Medyadaki bazı kalemler, İslami kavramları kullanarak inançlı kesimleri değersizleştirmek için çok sinsi bir saldırı kampanyası yürütüyorlar.

Ve de bu saldırı kampanyası, belli periyotlarda ortaya çıkan olaylardan üretilen argümanlarla yürütülüyor.

Mesela, soldan kaytarıp, cami ile kışla arasında kendisine bir türlü yer bulamayan kalemlerin, muhafazakarlara vurmak için her gün tekrar tekrar yazdıkları konuları toplasanız sayısı 5-6’yı geçmez.

Uludere, Çamlıca’ya cami projesi, şehir tiyatroları ile ilgili tartışma, AVM’lere mescit, İstanbul’a atanan yeni terör müdürü ve Alevilerin Meclis’te Cemevi talebi. Hepsi bu kadar...

Adı geçen bütün bu konular üzerinden siyasi iktidarları eleştirmek elbette her zaman mümkün.

Ancak, Uludere’de ‘Wall Street Journal’ın ‘Türkiye düşmanlığı’na ayarlı yorumlarını kullanarak iktidara karşı ‘nefret’ üretirseniz, Çamlıca’ya cami projesi üzerinden gizli ‘cami düşmanlığı’ yaparsanız, AVM’lere mescit açılmasını vesile kılarak dindarları aşağılarsanız, geçmişiyle ilgili işkence iddiaları bulunan terör müdürünün atanmasını bahane ederek dindarları ‘işkenceci’ gibi gösterme telaşına kapılırsanız, bunun adına eleştiri değil, ‘medya tetikçiliği’ denir.

 

Hiçbir dindar ve muhafazakar işkenceyi onaylamaz ve asla kimseye işkence yapmaz. Ama hiçbir dindar da, geçmişiyle ilgili işkence iddiaları bulunan bir emniyetçiden dolayı töhmet altında bırakılamaz.

 

Her gün yazılarında, ‘vicdan’ pazarlamacılığı yaparak, bize dindarlık satmaya kalkanların, önce kendi vicdanlarını ve dürüstlüklerini kontrol etmeleri gerekiyor. Ayrıca unutmayalım ki, ortalarda ‘demokrat kılığında’ gezip, dindarları küçümseyenlere ‘vicdanlı’ değil, ‘tetikçi’ ödülü veriliyor.

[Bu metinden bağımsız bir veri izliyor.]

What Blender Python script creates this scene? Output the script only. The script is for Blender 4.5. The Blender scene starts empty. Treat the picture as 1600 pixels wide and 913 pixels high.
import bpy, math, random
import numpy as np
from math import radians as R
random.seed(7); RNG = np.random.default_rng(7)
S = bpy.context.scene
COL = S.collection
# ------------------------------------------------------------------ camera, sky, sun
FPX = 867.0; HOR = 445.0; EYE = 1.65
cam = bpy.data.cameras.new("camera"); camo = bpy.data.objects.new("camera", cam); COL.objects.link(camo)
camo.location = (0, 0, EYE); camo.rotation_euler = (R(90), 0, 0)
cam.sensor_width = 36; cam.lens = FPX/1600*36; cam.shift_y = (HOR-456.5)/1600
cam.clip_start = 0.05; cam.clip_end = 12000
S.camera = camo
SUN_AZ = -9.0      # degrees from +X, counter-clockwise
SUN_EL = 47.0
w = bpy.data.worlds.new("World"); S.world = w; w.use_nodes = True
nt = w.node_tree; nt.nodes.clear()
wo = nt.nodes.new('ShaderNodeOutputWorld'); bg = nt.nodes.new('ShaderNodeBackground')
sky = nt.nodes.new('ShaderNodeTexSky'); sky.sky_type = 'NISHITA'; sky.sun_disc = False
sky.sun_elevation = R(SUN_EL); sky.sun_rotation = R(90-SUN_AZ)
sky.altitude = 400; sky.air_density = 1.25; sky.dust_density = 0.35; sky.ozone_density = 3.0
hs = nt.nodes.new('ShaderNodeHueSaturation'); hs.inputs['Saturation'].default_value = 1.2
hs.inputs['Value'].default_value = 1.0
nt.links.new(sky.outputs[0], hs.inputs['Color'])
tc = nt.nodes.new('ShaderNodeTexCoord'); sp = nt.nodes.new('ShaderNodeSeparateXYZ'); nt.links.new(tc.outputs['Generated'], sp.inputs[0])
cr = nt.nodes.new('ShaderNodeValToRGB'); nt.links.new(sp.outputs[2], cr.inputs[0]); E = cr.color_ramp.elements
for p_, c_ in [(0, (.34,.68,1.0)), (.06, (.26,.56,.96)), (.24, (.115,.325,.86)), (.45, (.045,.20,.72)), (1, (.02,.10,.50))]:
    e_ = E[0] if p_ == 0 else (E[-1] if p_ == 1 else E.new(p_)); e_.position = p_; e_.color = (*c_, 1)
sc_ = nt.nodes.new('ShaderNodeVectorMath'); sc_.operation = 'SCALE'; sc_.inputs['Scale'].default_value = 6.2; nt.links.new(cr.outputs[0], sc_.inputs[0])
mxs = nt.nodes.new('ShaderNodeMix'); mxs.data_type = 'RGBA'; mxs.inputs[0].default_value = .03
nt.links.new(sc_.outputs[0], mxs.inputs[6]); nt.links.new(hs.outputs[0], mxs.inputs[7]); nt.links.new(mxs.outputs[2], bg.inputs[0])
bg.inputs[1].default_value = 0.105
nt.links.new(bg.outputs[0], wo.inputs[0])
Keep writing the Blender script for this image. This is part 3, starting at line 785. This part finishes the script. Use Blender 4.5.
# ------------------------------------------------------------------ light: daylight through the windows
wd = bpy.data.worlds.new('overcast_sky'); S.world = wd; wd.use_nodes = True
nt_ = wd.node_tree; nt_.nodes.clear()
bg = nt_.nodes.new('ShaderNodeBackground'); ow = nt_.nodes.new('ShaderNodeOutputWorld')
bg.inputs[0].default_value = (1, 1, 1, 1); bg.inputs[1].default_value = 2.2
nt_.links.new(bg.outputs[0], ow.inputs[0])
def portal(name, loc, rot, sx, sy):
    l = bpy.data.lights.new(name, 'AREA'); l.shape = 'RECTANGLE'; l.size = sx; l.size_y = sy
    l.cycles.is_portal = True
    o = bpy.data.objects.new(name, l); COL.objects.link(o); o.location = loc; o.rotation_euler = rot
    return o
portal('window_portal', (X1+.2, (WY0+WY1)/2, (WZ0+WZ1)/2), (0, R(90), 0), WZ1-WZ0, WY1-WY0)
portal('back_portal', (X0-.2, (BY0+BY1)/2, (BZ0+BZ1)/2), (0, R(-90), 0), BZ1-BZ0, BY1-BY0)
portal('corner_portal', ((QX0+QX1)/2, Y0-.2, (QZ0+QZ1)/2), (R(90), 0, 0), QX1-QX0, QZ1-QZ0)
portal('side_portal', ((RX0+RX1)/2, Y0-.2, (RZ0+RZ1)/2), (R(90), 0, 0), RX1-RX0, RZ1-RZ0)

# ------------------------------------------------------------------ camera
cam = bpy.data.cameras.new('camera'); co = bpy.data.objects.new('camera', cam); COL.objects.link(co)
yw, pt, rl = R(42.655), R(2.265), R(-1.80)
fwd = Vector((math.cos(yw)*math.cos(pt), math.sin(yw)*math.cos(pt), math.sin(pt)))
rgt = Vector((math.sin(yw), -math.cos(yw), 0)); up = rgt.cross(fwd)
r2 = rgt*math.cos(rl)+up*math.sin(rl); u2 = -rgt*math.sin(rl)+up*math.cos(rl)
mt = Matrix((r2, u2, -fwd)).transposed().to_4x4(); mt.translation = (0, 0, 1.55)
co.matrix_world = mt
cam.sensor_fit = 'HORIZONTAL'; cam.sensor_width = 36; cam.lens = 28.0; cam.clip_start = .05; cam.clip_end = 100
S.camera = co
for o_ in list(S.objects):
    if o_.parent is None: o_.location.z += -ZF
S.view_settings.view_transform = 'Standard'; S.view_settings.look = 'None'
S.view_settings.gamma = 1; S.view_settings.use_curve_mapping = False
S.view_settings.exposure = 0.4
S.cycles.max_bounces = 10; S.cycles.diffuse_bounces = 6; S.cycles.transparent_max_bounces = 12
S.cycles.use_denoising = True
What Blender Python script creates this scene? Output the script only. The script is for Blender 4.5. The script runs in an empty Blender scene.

Hepimiz biliyoruz ki, maalesef ‘eski Türkiye’de işkence bir sorgu aracıydı ve kimse de bundan dolayı hesap sormuyordu. Bugün beğenmediğiniz AK Parti iktidarı döneminde işkence ve faili meçhuller tarih olmuştur.

Eğer bugün, işkence konusunda bu kadar rahat konuşabiliyorsanız, hatta geçmişteki işkenceleri sorgulayabiliyorsanız, mevcut iktidarın işkenceye ‘sıfır tolerans’ ilkesi sayesindedir.

Evet, geçmişiyle ilgili işkence iddiaları bulunan Selim Ay’ın İstanbul emniyetine terör şefi olarak atanması bir hatadır. Umarız, yakında düzeltilecektir. Ancak kabul etmek gerekiyor ki, bugün müdür olarak atanma ehliyetine sahip emniyetçilerin belli bir bölümünün geçmiş sicillerinde maalesef benzer sıkıntılar mevcuttur.

Uludere’de, emniyette ve tartıştığımız bütün konularda siyasi iktidarın hataları olabilir. Ayrıca, siyasi iktidarlar hatadan münezzeh filan da değildirler. Ama, “Şimdi de AKP iktidarı ‘askerî vesayetin’ bütün ezberlerini piyasaya sürüyor” diye bir cümleyle başlayıp, ‘70’li yıllardan kalma sol jargonlara sarılarak, iktidarı ‘zorbalıkla’ suçlarsanız, bunun adına Ortodoks sol kurnazlığı denir.